New home for growing science faculty at Wolverhampton

Old and new blend to create cutting edge science building at University of Wolverhampton

Berman Guedes Stretton (BGS) has completed a new 6250m2 state-of-the-art teaching and research facility at University of Wolverhampton. A partial demolition and extension to the existing science building has provided a contemporary home for the university’s growing chemistry courses, while freeing up space on the new South Campus for various uses. The architect’s designs have delivered an additional three 90-person teaching laboratories, three 60-person project laboratories and a suite of research laboratories with the necessary support facilities. 

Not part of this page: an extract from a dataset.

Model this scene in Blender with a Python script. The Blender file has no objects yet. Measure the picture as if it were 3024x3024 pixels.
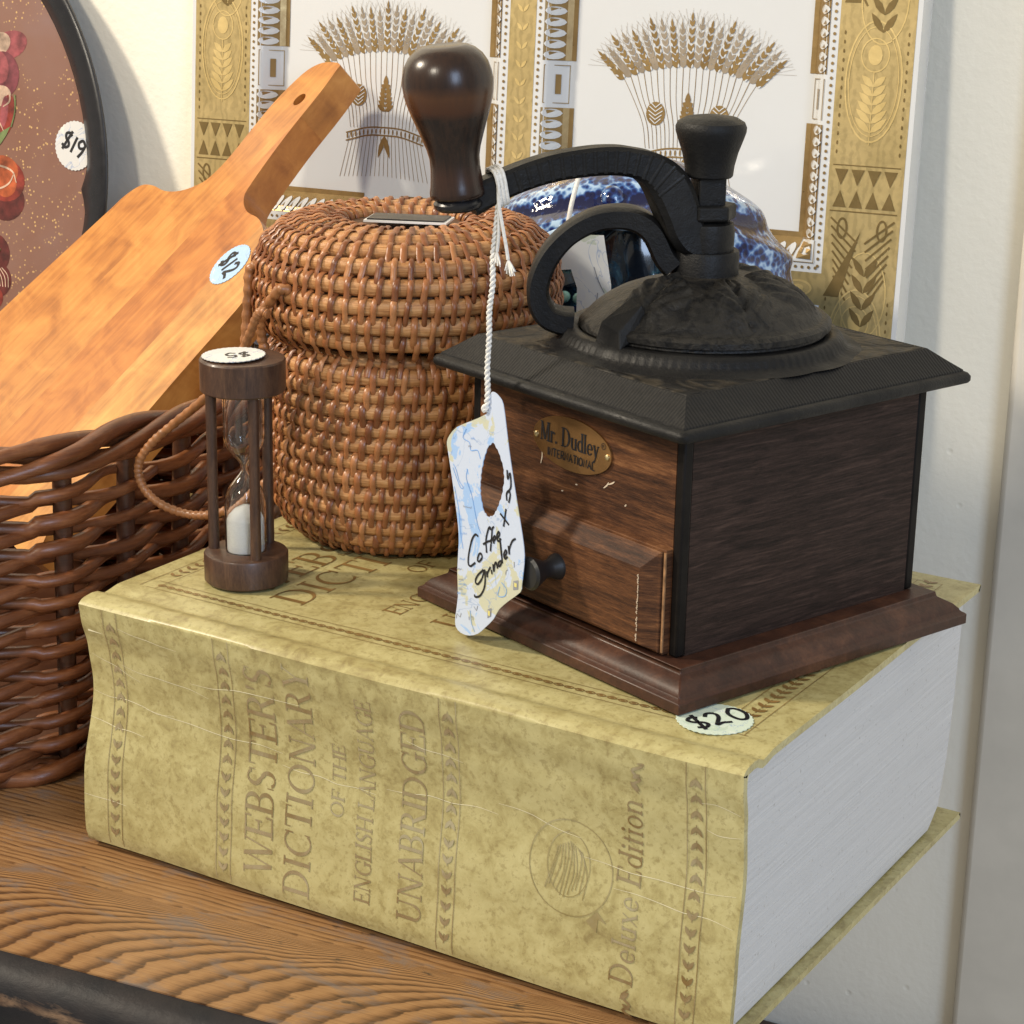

Bronze anodised aluminium vertical louvres provide light diffusion

Externally, the five-storey building defines one edge of the University’s South Campus courtyard and provides a public front. Some of the original brickwork on the east and south facades have been combined with floor to ceiling curtain walling to create a new distinct front for the building. Above ground floor, bronze anodised aluminium vertical louvres provide sun screening and light diffusion, while emphasising the four large windows which have been retained on the east façade.

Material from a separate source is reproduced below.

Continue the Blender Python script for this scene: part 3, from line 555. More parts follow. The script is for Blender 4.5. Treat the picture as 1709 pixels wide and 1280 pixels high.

The public-facing entrance has been refurbished

The Art Deco entrance to an existing, neighbouring building has been refurbished and is now the new main entrance to the large south campus courtyard area, leading to the Rosalind Franklin Building reception.      

Space planning within the building has been carefully and efficiently organised by maintaining a ‘clean’ and ‘dirty’ corridor separation between teaching and research support spaces, for both safety of students and to create a distinct research suite. The large capacity laboratories required separate entrances and exits to facilitate the throughput of students at changeover times and to segregate students from back-up services. Spaces to gather at laboratory entrances limit the overall space required for lobby areas, making for an efficient building footprint. Additionally, because of the large number of students, each laboratory has its own dedicated store to allow rapid change over of teaching apparatus between lessons. All labs have been equipped with individual desk-mounted tablets for enhanced learning.  

Teaching spaces benefit from floor to ceiling windows

A special schools laboratory has been created at ground floor as part of the University’s outreach programme. The entirely reconfigurable teaching space is designed to connect with schools and local industry, thus bringing science out from behind closed doors and into the public realm. With uninterrupted floor to ceiling glazed walls, the lab also acts as a ‘shop window’ giving community members an insight into the University’s science teaching capabilities.

Gary Collins, from BGS, said: ”The building presented an opportunity to reconnect the University of Wolverhampton with the city through the reintroduction of a campus entrance to Stafford Street. The contemporary glazed façade enhances connection with the public through ‘shop window-style’ engagement. Given the complex space planning, circulation and building services within, we are pleased how these have integrated quietly into the final building form. We are also delighted how well received the building has been locally.”